Yahudilik’te 7 rakamıyla sembolize edilen çok şey vardır: 7 günde yaratılış (dinlenme günü dahil); Jericho kuşatması sırasında 7 kere şehrin etrafını dolaşma; Kudüs tapınağındaki 7 kollu mumluk; Mısırdaki 7 salgın hastalık; 7 yıldız; 7 trompet; 7 dağ; 7 kral…
Tevrat’ın milattan önce 1000 yılından başlanarak, Midrash’ın milattan sonra 0 ve 200 yılları arasında yazıldığını da belirtirsek Muhammed’in yaşadığı zamanda Yahudiler’in bolca yaşadığı bir coğrafyada Muhammed gibi çok gezmiş birisinin göğün 7 kat olduğunu öğrenmiş olmasının çok zor olmadığı ortaya çıkar. Yani bu ayetten çıkarılan “mucize”nin gayet mantıklı bir açıklaması vardır. Bu ayet’in gökler derken atmosferi ve 7 derken “çok” değil de gerçekten “7″ rakamını kastettiğini iddia edenlerin daha sağlam kanıtlar getirmesi gereklidir.
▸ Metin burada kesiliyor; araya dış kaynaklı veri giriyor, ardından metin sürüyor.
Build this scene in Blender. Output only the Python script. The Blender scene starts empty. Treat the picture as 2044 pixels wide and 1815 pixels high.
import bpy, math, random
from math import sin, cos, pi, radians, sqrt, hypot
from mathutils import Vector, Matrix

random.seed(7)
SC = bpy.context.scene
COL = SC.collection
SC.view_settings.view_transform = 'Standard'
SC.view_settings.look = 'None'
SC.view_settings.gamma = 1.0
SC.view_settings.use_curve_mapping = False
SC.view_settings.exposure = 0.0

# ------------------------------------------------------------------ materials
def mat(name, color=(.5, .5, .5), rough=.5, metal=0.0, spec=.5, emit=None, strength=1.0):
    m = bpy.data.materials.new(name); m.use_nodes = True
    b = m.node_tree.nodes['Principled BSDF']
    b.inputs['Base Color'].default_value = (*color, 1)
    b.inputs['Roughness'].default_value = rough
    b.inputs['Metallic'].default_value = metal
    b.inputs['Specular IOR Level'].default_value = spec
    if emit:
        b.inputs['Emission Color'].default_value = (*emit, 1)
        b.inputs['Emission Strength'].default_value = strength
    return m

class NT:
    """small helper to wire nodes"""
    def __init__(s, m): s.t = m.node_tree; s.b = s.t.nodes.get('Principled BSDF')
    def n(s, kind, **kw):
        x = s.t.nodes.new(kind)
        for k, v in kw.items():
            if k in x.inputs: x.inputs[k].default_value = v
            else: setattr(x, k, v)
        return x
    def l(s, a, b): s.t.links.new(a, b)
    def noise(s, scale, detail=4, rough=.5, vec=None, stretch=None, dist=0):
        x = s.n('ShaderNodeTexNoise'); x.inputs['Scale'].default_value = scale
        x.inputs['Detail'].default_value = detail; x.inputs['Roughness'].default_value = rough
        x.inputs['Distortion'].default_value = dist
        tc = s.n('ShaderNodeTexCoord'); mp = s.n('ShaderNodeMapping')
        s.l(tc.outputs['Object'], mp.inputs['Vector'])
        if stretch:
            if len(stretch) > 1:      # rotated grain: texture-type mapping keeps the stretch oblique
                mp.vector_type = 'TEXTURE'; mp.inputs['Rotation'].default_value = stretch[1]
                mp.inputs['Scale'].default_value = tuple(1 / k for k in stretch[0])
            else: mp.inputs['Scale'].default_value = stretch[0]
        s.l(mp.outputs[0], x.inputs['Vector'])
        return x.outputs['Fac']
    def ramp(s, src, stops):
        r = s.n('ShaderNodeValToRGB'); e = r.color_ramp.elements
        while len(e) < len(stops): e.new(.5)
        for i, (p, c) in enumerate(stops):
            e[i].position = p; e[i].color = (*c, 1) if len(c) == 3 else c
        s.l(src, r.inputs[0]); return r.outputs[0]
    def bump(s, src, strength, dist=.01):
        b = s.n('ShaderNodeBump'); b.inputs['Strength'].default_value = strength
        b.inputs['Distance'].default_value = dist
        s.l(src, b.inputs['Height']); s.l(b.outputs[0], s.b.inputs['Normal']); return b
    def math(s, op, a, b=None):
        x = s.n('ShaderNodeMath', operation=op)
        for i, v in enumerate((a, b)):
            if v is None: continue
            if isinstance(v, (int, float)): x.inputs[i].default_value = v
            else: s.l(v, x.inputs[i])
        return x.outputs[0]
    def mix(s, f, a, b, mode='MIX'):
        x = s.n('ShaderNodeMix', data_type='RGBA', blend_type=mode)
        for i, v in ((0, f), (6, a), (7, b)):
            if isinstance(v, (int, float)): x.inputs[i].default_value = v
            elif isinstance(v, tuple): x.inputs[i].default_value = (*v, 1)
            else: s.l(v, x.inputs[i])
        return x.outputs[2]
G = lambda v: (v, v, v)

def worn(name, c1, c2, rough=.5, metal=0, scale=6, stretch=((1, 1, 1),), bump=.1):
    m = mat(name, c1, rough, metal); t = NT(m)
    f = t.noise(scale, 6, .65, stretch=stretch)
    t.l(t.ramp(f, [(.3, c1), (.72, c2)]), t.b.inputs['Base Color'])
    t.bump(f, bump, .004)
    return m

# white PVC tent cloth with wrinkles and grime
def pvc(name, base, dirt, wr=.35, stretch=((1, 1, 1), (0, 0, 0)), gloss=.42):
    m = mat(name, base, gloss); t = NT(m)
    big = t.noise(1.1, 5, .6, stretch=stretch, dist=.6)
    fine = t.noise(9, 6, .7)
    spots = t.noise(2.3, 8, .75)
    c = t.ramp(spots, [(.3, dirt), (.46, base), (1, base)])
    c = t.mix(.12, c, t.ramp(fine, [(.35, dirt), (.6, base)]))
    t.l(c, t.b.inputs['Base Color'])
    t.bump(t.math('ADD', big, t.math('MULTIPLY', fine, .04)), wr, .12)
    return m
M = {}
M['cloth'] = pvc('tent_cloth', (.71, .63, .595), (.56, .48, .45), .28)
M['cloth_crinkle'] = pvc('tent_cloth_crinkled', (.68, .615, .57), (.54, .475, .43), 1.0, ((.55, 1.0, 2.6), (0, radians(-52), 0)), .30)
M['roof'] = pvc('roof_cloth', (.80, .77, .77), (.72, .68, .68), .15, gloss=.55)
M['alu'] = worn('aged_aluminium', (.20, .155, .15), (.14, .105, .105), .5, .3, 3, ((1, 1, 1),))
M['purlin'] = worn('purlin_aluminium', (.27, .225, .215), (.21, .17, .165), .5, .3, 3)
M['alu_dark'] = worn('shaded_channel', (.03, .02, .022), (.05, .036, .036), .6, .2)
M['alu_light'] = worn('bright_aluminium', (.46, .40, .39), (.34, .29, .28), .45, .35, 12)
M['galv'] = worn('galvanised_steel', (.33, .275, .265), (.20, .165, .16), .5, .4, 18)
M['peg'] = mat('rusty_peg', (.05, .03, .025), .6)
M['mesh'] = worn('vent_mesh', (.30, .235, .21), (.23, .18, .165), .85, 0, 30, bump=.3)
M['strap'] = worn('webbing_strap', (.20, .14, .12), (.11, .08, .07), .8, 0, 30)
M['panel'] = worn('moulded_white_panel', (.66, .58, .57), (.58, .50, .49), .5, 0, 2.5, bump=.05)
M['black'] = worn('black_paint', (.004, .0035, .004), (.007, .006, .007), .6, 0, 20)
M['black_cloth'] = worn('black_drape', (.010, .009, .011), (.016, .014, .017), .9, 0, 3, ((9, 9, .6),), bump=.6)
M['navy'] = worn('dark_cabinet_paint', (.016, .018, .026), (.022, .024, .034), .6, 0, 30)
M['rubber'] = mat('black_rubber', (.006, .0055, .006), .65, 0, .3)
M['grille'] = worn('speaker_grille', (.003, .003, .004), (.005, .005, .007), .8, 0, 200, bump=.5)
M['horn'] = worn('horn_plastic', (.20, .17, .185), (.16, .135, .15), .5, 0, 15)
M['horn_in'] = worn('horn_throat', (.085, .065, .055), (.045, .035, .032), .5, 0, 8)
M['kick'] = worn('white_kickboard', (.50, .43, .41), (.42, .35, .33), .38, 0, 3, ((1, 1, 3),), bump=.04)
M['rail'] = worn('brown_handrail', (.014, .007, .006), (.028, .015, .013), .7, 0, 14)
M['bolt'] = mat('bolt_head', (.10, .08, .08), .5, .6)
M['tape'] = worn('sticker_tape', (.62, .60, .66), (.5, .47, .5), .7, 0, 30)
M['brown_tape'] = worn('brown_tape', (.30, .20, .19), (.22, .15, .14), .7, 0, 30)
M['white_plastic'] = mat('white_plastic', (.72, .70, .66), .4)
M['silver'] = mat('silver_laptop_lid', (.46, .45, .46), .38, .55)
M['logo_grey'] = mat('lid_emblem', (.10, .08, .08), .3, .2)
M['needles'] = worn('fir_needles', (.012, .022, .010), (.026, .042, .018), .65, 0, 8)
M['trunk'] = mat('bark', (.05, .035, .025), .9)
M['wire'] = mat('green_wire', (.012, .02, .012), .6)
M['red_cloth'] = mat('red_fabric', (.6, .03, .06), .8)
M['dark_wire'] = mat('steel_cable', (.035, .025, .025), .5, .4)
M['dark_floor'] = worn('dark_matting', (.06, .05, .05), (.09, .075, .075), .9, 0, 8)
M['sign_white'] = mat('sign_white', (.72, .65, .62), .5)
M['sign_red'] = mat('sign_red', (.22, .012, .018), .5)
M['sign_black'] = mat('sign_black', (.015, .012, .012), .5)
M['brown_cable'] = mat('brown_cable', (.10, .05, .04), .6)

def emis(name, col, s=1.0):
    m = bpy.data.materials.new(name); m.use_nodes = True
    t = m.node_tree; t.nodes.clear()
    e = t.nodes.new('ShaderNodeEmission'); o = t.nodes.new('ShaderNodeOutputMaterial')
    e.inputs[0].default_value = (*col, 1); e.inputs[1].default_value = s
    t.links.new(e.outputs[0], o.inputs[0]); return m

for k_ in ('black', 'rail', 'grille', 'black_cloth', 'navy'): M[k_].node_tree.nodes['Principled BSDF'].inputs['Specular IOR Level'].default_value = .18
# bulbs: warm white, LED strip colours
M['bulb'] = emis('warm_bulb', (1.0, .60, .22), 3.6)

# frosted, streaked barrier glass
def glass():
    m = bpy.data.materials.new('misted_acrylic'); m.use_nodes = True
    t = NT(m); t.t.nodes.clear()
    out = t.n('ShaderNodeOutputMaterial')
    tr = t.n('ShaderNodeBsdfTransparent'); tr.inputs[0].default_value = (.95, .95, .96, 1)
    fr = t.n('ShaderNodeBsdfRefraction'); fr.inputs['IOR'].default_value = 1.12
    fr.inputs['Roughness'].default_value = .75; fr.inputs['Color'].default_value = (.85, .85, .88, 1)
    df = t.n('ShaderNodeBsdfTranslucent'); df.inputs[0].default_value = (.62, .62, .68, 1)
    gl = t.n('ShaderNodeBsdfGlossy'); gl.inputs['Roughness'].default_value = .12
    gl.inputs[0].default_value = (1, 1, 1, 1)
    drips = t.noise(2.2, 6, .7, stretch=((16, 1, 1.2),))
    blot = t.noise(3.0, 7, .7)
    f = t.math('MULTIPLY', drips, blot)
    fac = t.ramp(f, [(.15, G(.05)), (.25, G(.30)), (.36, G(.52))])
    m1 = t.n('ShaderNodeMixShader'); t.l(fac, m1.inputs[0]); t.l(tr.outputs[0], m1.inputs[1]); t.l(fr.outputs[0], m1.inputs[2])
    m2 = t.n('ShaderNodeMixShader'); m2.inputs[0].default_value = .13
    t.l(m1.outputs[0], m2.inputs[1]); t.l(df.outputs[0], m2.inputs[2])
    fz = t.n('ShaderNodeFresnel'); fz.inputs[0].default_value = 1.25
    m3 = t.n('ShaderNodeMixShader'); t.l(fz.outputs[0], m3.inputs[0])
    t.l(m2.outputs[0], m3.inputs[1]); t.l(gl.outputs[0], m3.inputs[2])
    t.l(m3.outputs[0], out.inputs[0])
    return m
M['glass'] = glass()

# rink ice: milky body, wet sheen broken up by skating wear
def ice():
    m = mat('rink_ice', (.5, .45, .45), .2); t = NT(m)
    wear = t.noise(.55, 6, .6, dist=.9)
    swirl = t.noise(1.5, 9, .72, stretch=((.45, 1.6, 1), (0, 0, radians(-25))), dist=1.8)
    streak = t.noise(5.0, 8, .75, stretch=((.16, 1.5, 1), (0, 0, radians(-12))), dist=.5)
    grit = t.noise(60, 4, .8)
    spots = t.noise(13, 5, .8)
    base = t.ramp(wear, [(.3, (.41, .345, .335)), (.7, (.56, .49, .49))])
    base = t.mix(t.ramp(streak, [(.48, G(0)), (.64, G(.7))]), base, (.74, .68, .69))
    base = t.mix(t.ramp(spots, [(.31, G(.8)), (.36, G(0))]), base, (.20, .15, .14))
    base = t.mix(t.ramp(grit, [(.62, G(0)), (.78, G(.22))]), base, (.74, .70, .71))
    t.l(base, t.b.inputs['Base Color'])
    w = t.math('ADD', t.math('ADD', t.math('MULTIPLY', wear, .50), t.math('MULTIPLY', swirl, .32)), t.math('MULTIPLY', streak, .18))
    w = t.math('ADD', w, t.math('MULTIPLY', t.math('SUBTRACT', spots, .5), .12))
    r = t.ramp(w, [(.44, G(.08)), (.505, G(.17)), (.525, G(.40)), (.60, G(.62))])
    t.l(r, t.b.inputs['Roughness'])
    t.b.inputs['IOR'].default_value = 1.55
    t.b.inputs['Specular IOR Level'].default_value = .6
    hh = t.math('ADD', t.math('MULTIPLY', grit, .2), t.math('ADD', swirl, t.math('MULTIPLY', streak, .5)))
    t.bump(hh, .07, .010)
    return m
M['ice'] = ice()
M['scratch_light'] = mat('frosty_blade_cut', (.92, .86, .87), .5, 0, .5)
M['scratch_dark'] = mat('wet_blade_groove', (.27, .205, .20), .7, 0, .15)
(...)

Tanrı’nın bilimsel gerçekler vermek ve mucize göstermek gibi endişeleri olduğunu ve açıklayabileceği bir sürü mucizeyi bir yana bırakıp (dünyanın yuvarlaklığı, yer çekimi, hastalıklara mikropların sebep olduğu) atmosferi anlatacağını düşünsek bile bunu daha net ortaya koyabilirdi diye düşünüyorum.